Sunday 2 January 2011

Final Dynamics- The falling ink pot

Finally I had come to the last and arguably on =e of the most interesting shots.

We are in the middle of a collection of symbolic clips that represent the downfall of this ship/this ideal. We cut back the the same location where we started- i.e the admirals room. One effect that we had to simulate was the falling of the ink pot on the boat/map. The symbolic meaning behind this bases from the fact that we see the map "filling in" before hand- yet the it is the very ink which did that which soils/undoes/hides the map once again. Through our research we discovered that soon after Zheng He fleet was decommissioned, his very memory was erased from the history of China, despite being the first fleet to discover lands decades before Vasco De Gamma and Columbus. Hence again its meaning was potent and a necessary addition to our ending scene.

Ideally, effects of this type are not usually done on Maya directly. Many software such as Houdini and RealFlow are much better equipped for fluid simulations. However, given the constraints, the time frame of the scene, I chose to create a simulation using nParticles.

nParticles have similarities and differences with dynamics particles. Some of the differences include nuclei central to each nParticle. By default, every nParticle will collide with a passive collider. they also come with inbuilt simulations such that the nParticles can behave a certain way- one of them being water. These contain all of the information for the particles to interact like water particles.


I first did a test where I followed the following procedure. I created a piece of stand-in geometry- like a sphere. I "filled" this sphere with nParticles. I then deleted the sphere and allowed the nParticles to fall into a rigid body container- i.e the ink pot. When it had settled I created an initial state from current so that the simulation started from that point every time. I then simply animated the ink pot, which in turn, reacted with the nParticles, which could spill on to the passive collider-table.

Once the particles mapped out a suitable path, I converted these nParticles into polygons. Finally I had to tweak attributes such as the blobby size radius, mesh smallest triangles etc. Using this I created a fully animated mesh that could then be cached and rendered.

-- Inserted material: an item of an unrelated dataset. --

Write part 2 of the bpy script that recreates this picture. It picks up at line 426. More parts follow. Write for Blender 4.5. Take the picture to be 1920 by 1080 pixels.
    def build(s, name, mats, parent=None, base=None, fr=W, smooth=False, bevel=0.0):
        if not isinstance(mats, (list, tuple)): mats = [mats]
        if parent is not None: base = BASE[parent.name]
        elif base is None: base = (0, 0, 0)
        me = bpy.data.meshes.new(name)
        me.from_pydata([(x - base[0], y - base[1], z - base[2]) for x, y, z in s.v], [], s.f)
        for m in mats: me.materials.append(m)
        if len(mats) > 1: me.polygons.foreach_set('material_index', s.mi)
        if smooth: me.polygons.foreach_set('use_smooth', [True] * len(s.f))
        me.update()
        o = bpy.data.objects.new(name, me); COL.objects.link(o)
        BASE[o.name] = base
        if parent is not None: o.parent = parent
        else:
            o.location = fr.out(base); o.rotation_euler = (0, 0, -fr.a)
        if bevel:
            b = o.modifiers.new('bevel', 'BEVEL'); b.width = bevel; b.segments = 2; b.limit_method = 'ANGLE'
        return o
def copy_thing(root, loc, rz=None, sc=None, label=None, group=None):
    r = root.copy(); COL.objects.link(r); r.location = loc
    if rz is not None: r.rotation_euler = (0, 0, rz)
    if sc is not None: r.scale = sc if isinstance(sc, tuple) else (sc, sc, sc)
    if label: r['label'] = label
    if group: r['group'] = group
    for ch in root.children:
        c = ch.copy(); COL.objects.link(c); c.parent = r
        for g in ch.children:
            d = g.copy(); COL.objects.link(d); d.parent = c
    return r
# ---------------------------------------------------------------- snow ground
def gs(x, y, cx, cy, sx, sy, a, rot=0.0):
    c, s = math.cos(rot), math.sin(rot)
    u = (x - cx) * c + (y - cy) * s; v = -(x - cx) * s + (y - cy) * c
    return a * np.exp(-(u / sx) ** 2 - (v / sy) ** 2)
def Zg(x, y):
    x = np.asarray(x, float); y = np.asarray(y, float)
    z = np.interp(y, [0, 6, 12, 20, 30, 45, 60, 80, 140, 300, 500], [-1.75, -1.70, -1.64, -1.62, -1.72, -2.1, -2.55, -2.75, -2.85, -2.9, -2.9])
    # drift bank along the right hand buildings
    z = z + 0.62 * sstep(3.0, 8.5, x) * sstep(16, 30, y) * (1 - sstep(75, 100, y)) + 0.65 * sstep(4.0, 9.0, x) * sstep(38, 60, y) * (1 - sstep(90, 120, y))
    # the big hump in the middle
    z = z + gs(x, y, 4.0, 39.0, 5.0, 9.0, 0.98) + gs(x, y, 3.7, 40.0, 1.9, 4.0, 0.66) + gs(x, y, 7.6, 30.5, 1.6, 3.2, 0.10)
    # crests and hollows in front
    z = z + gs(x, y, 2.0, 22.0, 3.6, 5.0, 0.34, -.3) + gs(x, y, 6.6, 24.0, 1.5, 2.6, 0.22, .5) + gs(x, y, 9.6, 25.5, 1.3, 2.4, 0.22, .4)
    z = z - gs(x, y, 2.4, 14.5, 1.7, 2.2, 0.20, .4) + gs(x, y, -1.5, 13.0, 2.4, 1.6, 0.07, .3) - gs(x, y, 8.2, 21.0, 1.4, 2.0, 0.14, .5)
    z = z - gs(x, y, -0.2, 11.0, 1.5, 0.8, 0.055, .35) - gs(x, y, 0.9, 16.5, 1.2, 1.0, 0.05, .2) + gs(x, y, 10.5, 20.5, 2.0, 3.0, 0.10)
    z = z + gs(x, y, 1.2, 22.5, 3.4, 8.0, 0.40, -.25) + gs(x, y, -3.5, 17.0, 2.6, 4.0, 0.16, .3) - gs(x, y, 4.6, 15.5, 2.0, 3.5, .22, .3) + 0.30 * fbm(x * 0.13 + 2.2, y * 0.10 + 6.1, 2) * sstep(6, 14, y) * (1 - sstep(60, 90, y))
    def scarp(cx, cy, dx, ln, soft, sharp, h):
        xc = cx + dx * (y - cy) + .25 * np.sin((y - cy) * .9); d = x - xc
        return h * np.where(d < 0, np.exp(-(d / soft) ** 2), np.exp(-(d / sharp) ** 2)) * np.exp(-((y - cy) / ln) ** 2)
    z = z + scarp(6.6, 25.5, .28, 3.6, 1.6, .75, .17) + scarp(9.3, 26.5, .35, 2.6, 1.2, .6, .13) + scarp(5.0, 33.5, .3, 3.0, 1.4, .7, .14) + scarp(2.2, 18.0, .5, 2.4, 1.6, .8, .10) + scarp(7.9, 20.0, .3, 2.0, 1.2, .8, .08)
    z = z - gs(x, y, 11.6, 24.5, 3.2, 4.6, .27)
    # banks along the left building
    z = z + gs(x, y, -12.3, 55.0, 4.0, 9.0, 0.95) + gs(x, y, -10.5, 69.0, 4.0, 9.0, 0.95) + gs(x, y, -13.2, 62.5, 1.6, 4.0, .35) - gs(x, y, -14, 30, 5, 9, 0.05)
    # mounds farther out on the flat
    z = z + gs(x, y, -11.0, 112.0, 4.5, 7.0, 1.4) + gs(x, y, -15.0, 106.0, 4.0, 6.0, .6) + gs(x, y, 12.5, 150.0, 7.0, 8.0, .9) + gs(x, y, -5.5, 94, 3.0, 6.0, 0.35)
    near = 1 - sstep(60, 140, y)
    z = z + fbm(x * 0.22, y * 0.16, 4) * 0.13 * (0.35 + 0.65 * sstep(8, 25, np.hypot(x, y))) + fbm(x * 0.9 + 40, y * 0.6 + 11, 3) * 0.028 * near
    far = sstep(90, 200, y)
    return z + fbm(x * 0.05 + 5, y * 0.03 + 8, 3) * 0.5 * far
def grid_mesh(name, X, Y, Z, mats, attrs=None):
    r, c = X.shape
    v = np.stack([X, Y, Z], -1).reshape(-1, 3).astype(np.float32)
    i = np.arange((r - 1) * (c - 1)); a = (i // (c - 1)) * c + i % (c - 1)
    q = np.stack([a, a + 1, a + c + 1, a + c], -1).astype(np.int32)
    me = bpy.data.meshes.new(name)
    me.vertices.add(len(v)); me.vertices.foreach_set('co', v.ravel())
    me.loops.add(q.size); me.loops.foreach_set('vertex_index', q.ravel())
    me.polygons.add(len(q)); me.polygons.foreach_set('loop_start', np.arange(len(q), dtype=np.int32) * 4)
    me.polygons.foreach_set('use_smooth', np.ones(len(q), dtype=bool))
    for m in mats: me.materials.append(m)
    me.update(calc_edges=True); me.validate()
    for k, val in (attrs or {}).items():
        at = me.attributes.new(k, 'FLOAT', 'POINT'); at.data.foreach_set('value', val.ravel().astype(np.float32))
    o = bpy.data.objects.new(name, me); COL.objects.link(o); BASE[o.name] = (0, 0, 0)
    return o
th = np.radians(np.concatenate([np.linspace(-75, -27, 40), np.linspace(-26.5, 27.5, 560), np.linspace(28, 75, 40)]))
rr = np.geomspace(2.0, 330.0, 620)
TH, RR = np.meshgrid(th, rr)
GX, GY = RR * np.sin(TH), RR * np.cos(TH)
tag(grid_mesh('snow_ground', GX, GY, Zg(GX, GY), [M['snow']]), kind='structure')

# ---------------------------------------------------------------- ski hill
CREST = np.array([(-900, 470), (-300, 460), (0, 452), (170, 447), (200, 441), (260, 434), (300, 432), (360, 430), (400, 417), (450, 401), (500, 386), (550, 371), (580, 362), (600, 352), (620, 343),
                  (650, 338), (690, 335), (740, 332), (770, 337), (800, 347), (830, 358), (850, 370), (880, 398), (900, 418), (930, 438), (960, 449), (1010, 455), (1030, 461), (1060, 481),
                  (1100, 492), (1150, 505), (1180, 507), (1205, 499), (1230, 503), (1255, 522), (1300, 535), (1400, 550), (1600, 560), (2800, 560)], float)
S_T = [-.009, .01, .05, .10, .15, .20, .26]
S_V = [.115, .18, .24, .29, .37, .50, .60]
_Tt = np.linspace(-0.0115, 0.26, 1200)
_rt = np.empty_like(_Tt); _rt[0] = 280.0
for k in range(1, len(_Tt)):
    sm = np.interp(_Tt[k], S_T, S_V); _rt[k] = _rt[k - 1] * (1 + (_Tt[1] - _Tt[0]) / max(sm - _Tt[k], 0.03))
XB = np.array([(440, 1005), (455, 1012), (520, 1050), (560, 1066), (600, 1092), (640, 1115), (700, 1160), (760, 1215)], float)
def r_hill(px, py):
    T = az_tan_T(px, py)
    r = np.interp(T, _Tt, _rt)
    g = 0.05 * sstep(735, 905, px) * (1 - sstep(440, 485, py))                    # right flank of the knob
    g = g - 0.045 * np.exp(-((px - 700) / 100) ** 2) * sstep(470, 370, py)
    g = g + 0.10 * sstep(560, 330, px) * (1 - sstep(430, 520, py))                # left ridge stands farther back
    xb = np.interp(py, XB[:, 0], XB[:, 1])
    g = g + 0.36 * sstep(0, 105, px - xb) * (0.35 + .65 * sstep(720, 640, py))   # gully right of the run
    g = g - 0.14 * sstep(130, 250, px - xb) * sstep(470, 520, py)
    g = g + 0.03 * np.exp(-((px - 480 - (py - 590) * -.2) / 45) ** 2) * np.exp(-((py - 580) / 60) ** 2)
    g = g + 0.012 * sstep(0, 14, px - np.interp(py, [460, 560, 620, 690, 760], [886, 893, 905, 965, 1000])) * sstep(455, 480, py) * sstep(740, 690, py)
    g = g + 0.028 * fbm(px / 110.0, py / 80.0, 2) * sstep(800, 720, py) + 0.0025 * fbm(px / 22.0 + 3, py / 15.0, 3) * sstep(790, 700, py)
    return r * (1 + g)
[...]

Here are my working stages from trail to final version.










The most difficult aspect of this was trying to get both the fluid simulation right and the animation of the spilling pot.
Here is the final test before was rendered



By applying a blinn texture with slight modifications to its eccentricity etc, I managed to obtain this for the final rendered scene.


Although the image contains some minor anomalies, I am quite pleased with the result and think that that shots will blend nicely.